Conforme a Secretaria de Turismo, os ranchos de veraneio da região estão lotados. “Na prainha (de Cardoso) temos 20 quiosques grandes, dez quiosques pequenos e cinco chalés. Estão todos ocupados e ainda devemos receber mais turistas. Nossa expectativa é de que, durante o campeonato de pesca, sejam mobilizados 100 barcos com, ao menos, dois pescadores em cada um”, informou Andrade.

O Grande deságua no Rio Paraná, que banha toda a costa oeste do Estado de São Paulo. Em Presidente Epitácio, à beira do “Paranazão”, os pescadores estão na expectativa da chegada do pirarucu, mas ainda não houve registro de captura ou avistamento. “É questão de tempo para eles migrarem rio abaixo, pode acontecer já na temporada das chuvas”, disse o guia pesqueiro Francisco Garcia.

Nesta época do ano, começa a temporada de pesca do tucunaré, que vai até outubro. “É o peixe preferido dos turistas, pois luta bastante no anzol. Também se pesca muito o pacu e a corvina”, conta a atendente Shirley Ribeiro, da Pousada Tucuna. Segundo ela, alguns hóspedes chegam perguntando sobre o pirarucu. A atendente se preocupa com o possível impacto ambiental. “Depois que aumentaram os tucunarés, os dourados desapareceram. Os últimos cardumes estiveram por aqui há cinco anos”, afirmou.

Sem predadores

O peixão amazônico chegou a outros afluentes como o Ribeirão Marinheiro, onde também já foi pescado, segundo o presidente da Associação Projeto Ambiental Piracanjuba, André Dorta Souza. “O pirarucu não tem predadores e a população não tem o costume de consumir esse peixe. É uma espécie voraz, que devora tudo o que encontra, por isso as espécies nativas estão sumindo”, disse.

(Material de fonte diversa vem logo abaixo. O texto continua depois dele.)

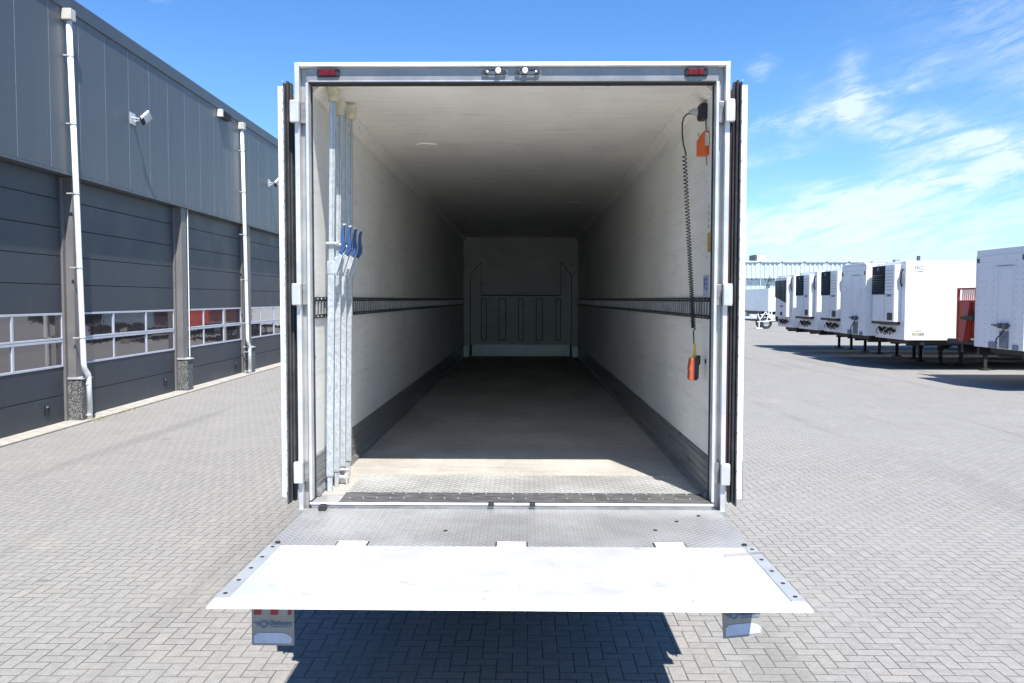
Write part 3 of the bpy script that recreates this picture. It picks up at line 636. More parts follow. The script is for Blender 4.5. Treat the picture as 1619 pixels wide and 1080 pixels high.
t3 = TR(12.9, 27.35, 'white trailer with a plain riveted front, standing between two reefer trailers')
trailer_body(t3, z0=1.13, z1=3.80); plain_front(t3, 1.13, 3.80)
m = MB().prism([(0.0, 3.8), (2.5, 3.8), (2.3, 3.87), (0.2, 3.87)], 'x', 0.0, 1.2); m.build('roof_fairing', M['white'], t3, 0.01)
t4 = TR(13.3, 30.45, 'reefer trailer with black louvred unit, third of the fridge units counted from the warehouse')
trailer_body(t4, z0=1.1, z1=3.78); fridge_unit(t4, zb=1.70, zt=3.70)
t5 = TR(13.3, 33.95, 'reefer trailer with black louvred unit, right behind the smoke coloured one')
trailer_body(t5, z0=1.1, z1=3.76); fridge_unit(t5, zb=1.70, zt=3.62)
t6 = TR(13.3, 37.35, 'farthest reefer of the row, fridge unit with slanting smoke coloured panel')
trailer_body(t6, z0=1.1, z1=3.72); fridge_unit(t6, 'smoke', zb=1.62, zt=3.60)
# far semi-trailer seen from its rear corner
ft = tag(empty('box_trailer', (27.3, 91.5, 0)), 'far white box trailer in front of the warehouse, its shaded long side facing left', 'trailer')
MB().box(0, 2.55, 0, 13.6, 1.15, 3.72).build('body', M['white_t'], ft, 0.02)
MB().box(0.0, 0.12, -0.03, -0.001, 1.15, 3.72).box(2.43, 2.55, -0.03, -0.001, 1.15, 3.72).box(1.25, 1.30, -0.03, -0.001, 1.15, 3.72).build('rear_frame', M['steel_l'], ft)
MB().box(0.5, 0.65, 0.2, 13.3, 0.8, 1.149).box(1.9, 2.05, 0.2, 13.3, 0.8, 1.149).box(0.1, 2.45, 3.0, 9.0, 0.75, 1.148).build('underframe', M['chassis'], ft)
for yy in (1.6, 2.9, 4.2):
    for xx in (0.22, 2.33):
        w = wheel(ft, xx, yy); w.rotation_euler = (0, 0, R(90))
MB().box(-0.02, 0.45, 9.5, 12.0, 0.45, 1.0).build('pallet_box', M['white'], ft, 0.02)

# unseen trailers added behind the open one, giving the workshop windows something to mirror
for (x_, y_, m_, lab) in ((1.4, 45.0, 'redpaint', 'red trailer added out of view beyond the open trailer for the third workshop door to mirror'),
                          (5.4, 46.0, 'far_win', 'slate trailer added out of view for the workshop windows to mirror, right of the red one'),
                          (-2.6, 47.0, 'white_t', 'white trailer added out of view for the workshop windows to mirror, left of the red one'),
                          (9.4, 44.5, 'chassis', 'black trailer added out of view for the workshop windows to mirror, rightmost of the hidden row')):
    q_ = TR(x_, y_, lab, R(90)); trailer_body(q_, z0=0.95, z1=3.7, bm_=m_)

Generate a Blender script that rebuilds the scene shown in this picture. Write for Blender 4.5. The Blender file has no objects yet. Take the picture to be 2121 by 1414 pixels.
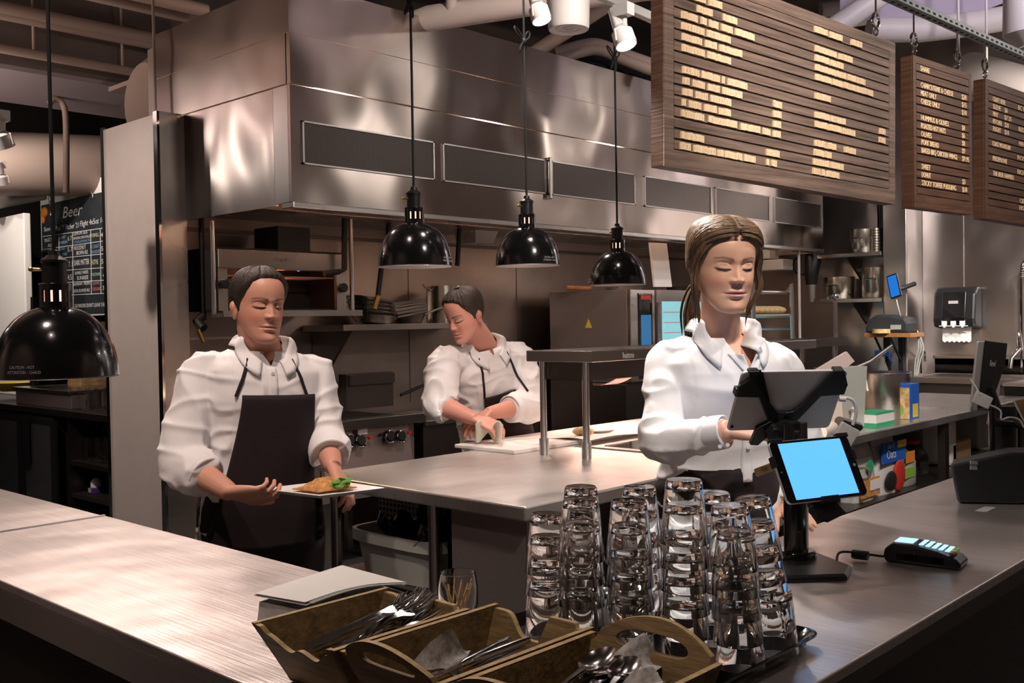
import bpy, bmesh, math, random
from mathutils import Vector, Matrix, noise
random.seed(7)
C = bpy.context.scene.collection
V = Vector
PI = math.pi
# ------------------------------------------------------------------ camera, world, lights, exposure
sc = bpy.context.scene
YAW, PITCH, ROLL, F, H = math.radians(42.99), math.radians(-1.115), math.radians(-0.951), 2086., 1.47
fw = V((math.cos(YAW)*math.cos(PITCH), math.sin(YAW)*math.cos(PITCH), math.sin(PITCH)))
r0 = V((math.sin(YAW), -math.cos(YAW), 0)); u0 = r0.cross(fw)
cr = r0*math.cos(ROLL) + u0*math.sin(ROLL); cu = u0*math.cos(ROLL) - r0*math.sin(ROLL)
CAM = V((0, 0, H))
cam = bpy.data.cameras.new('camera'); cam.sensor_width = 36; cam.lens = 36*F/2121; cam.clip_start = .02
co = bpy.data.objects.new('camera', cam); C.objects.link(co)
m = Matrix.Identity(4)
for i in range(3):
    m[i][0] = cr[i]; m[i][1] = cu[i]; m[i][2] = -fw[i]; m[i][3] = CAM[i]
co.matrix_world = m; sc.camera = co
sc.view_settings.view_transform = 'Standard'; sc.view_settings.look = 'None'
sc.view_settings.gamma = 1; sc.view_settings.use_curve_mapping = False
sc.view_settings.exposure = 0.6
sc.cycles.max_bounces = 44; sc.cycles.transmission_bounces = 44; sc.cycles.diffuse_bounces = 4; sc.cycles.glossy_bounces = 6
sc.cycles.transparent_max_bounces = 16; sc.cycles.sample_clamp_indirect = 4
w = bpy.data.worlds.new('world'); sc.world = w; w.use_nodes = True
w.node_tree.nodes['Background'].inputs[0].default_value = (.6, .5, .46, 1)
w.node_tree.nodes['Background'].inputs[1].default_value = 0.07
WARM = (1, .80, .70); WHITE = (1, .90, .82)
def lamp(name, kind, loc, energy, col=WARM, size=.1, target=None, spot=90, blend=.5, sy=None):
    l = bpy.data.lights.new(name, kind); l.energy = energy; l.color = col
    if kind == 'AREA':
        l.size = size
        if sy: l.shape = 'RECTANGLE'; l.size_y = sy
    else: l.shadow_soft_size = size
    if kind == 'SPOT': l.spot_size = math.radians(spot); l.spot_blend = blend
    o = bpy.data.objects.new(name, l); C.objects.link(o); o.location = loc
    if target is not None:
        o.rotation_euler = (V(target)-V(loc)).to_track_quat('-Z', 'Y').to_euler()
    return o
# unseen track spots and added fill spots, aimed at counters, people, boards and hood
for a, b, e, s, c_ in [
    ((2.3, 5.0, 3.6), (1.0, 2.4, .92), 95, 46, WARM), ((2.0, 3.9, 3.3), (.95, 2.1, .92), 62, 46, WARM), ((.3, 1.9, 3.3), (1.05, 2.7, .92), 60, 60, WARM), ((.1, 1.0, 3.2), (1.1, 1.3, .92), 45, 50, WARM),
    ((2.2, 1.8, 3.1), (1.4, 1.0, .92), 26, 50, WHITE), ((1.3, .0, 3.2), (2.2, .95, .92), 7, 60, WHITE), ((3.6, 1.9, 3.2), (2.6, .95, .92), 4, 60, WHITE),
    ((1.35, .35, 3.0), (2.33, 1.42, 1.35), 92, 34, WHITE), ((2.7, .5, 3.1), (2.33, 1.42, 1.3), 50, 34, WHITE),
    ((2.6, .3, 3.3), (3.6, 1.6, 2.1), 150, 60, WHITE), ((1.9, .2, 3.1), (2.8, 1.7, 2.2), 110, 55, WHITE), ((3.6, .2, 3.3), (4.9, 1.5, 2.1), 110, 60, WHITE),
    ((3.6, 3.6, 3.1), (2.9, 2.5, .92), 80, 50, WARM), ((2.4, 1.7, 3.3), (2.8, 2.6, .92), 50, 60, WARM),
    ((1.1, 2.0, 3.3), (1.8, 2.8, 1.2), 85, 40, WARM), ((2.4, 2.3, 3.3), (3.3, 3.4, 1.2), 115, 40, WARM),
    ((3.0, 2.4, 3.3), (3.9, 4.2, 2.4), 60, 85, WARM), ((5.2, 2.4, 3.3), (6.5, 4.2, 2.2), 50, 85, WHITE),
    ((6.4, 1.6, 3.3), (9, 3.4, 1.6), 300, 70, WHITE), ((7.2, 1.2, 3.3), (9, 2.6, 1.3), 260, 70, WHITE),
    ((.9, 5.2, 3.4), (2.75, 5.5, 1.4), 130, 70, WARM), ((4.6, 1.6, 3.3), (5.5, 2.6, .92), 40, 50, WHITE),
    ((4, -1.0, 3.6), (5, -3, 2.0), 70, 110, WARM), ((8, -1.0, 3.6), (8, -3, 2.0), 35, 110, WARM), ((-1, 6, 3.6), (-3, 7, 2.0), 90, 110, WARM), ((-1, 2, 3.6), (-3, 2, 2.0), 60, 110, WARM)]:  # last row: spots added on the dining walls so the hood reflects them
    lamp('track_fill_spot', 'SPOT', a, e, c_, .05, b, s, .8)
for p_, e_ in (((7.13, -.5, 3.46), 14), ((7.55, -.5, 3.5), 10), ((7.93, 1.5, 3.3), 5), ((8.7, 1.5, 3.4), 3), ((.5, 8.85, 3.25), 5), ((.5, 8.05, 3.15), 4)):
    lamp('hood_streak_light', 'POINT', p_, e_, WHITE, .035)  # point lights added at mirrored positions to draw streaks on the hood
def P(px, py, x=None, y=None, z=None, d=None):
    D = fw + cr*((px-1060.5)/F) - cu*((py-707)/F)
    if z is not None: t = (z-H)/D.z
    elif x is not None: t = x/D.x
    elif y is not None: t = y/D.y
    else: t = d
    return CAM + D*t
def Pp(px, py, o, n):
    D = fw + cr*((px-1060.5)/F) - cu*((py-707)/F)
    return CAM + D*((V(o)-CAM).dot(n)/D.dot(n))
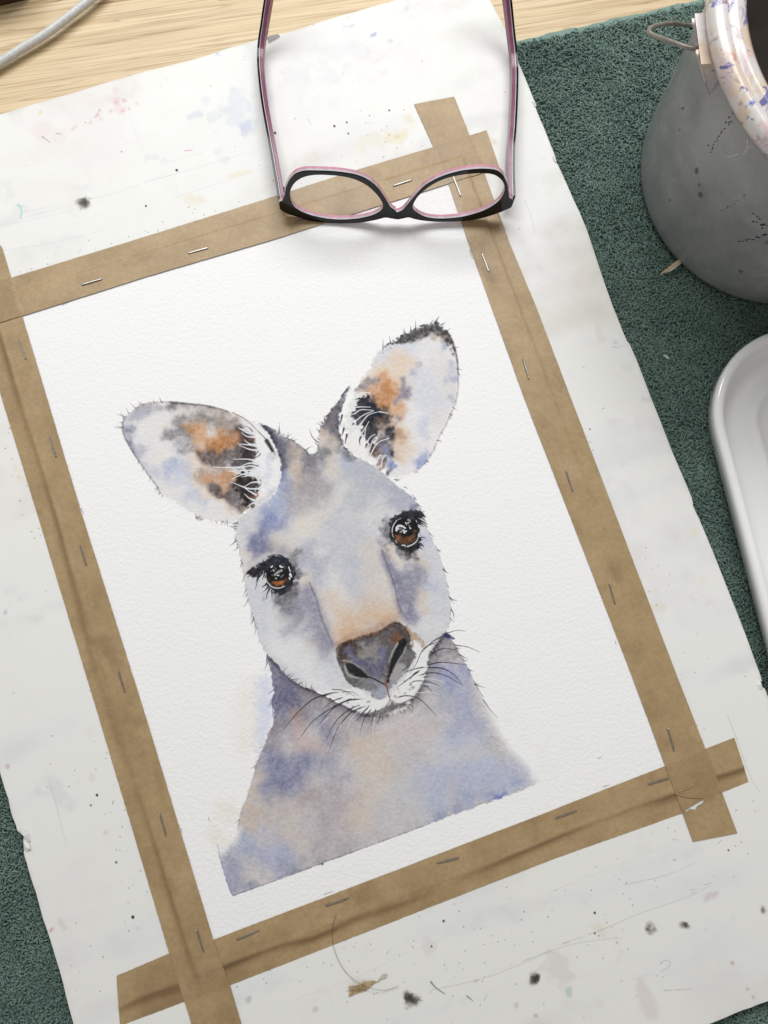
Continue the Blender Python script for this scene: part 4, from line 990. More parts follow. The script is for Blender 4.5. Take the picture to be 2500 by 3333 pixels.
        for k in range(n):
            p = np.array(c) + (r.normal(0, sx), r.normal(0, sy))
            p[1] += (p[0] - c[0]) * (-.31 if sx > sy else 0); p[0] += (p[1] - c[1]) * (.33 if sy > sx else 0)
            d = r.uniform(1.4, 3.6)
            g = r.uniform(85, 165)
            s.line([p, p + (r.uniform(0, 2.5), r.uniform(0, 2.5))], d, d * .7, (g, g * .97, g * .93), .85)
            if r.random() < .4:
                s.line([p + (d * .6, d * .7), p + (d * .9, d)], 1.8, 1.2, (252, 252, 251), .8)
    for f, p, d in [(Z6, (582, 530), 8), (Z6, (545, 591), 5), (Z6, (697, 933), 6), (Z6, (797, 1262), 10), (Z8, (1068, 825), 7), (Z8, (1003, 962), 5), (Z5, (1310, 1106), 5), (Z5, (460, 1505), 7), (Z5, (460, 1635), 5), (Z1, (1060, 1020), 8), (Z1, (875, 1235), 6), (Z2, (478, 680), 7), (Z2, (545, 660), 5), (Z2, (553, 720), 5), (Z2, (774, 595), 5), (Z4, (374, 674), 4), (Z1, (1650, 797), 8)]:
        c = f(p)[0]
        s.line([c, c + (1, 2)], d, d * .8, (52, 50, 50), .9)
    # worn, yellowed rim
    qq = s.px(BOARD)
    e = s.fill(qq, 4)
    full = np.zeros((s.H, s.W), np.float32); full[e[1]:e[3], e[0]:e[2]] = e[4]
    edge = np.clip(1.6 - 1.9 * blur(full, 5 * s.d / 3) + .25 * s.f, 0, 1)[..., None] * .35
    s.c = s.c * (1 - edge) + np.array((216, 212, 200), np.float32) / 255 * edge
    return s
# ================= heights (metres; 0 is the face of the drawing board) =================
Z_DESK, Z_TOWEL, Z_PILE = -0.0125, -0.0085, -0.0058
PAPER_T, TAPE_T = 0.0006, 0.00022


def wpt(px, z=0.0):
    return on_plane([px], z)[0]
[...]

Alguns pescadores, segundo ele, estão se especializando em pescar o invasor, mas falta mercado para o consumo do peixe. “Se incentivarmos a culinária com a carne do pirarucu, a pesca aumenta e haverá controle da população. Essa talvez seja a única saída, pois a quantidade está aumentando”.

Os rios da região também estão sendo povoados pelo bagre africano que, segundo Souza, não tem valor comercial. “O consumo desse peixe enfrenta mais resistência, por isso não atrai pescadores. E é também uma espécie voraz. Juntos, pirarucu e bagre são um sério problema ambiental”, avaliou.

A chegada do peixão aos rios paulistas surpreendeu o veterano pescador Lauro Luís da Silva, de 83 anos, morador de Barra Bonita. Ele lembra que, na década de 1970, precisou viajar para a Amazônia para fisgar um desses gigantes dos rios. “Foi em 1974, no Rio Tocantins, em Marabá (sudoeste do Pará). Pesava mais de 100 quilos. Maior que ele, pesquei uma piraíba de 140 quilos, anos depois, no Rio do Peixe, no Tocantins que, na época, ainda fazia parte de Goiás. Será que ainda vou ver um pirarucu no meu Tietê?”, questiona.

O velho pescador lamenta que os peixes que povoavam o Rio Tietê décadas atrás, praticamente, desapareceram. “O Dourado, a Tabarana, o Piau, até o Lambari já não se vê mais. Ainda tem Corvina e Tilápia, que não são peixes daqui, mas em pouca quantidade. Pior do que os invasores é a poluição que vem acabando com os peixes. Ficam só espécies mais resistentes a ela, como a piranha. Essa, ainda tem muito”.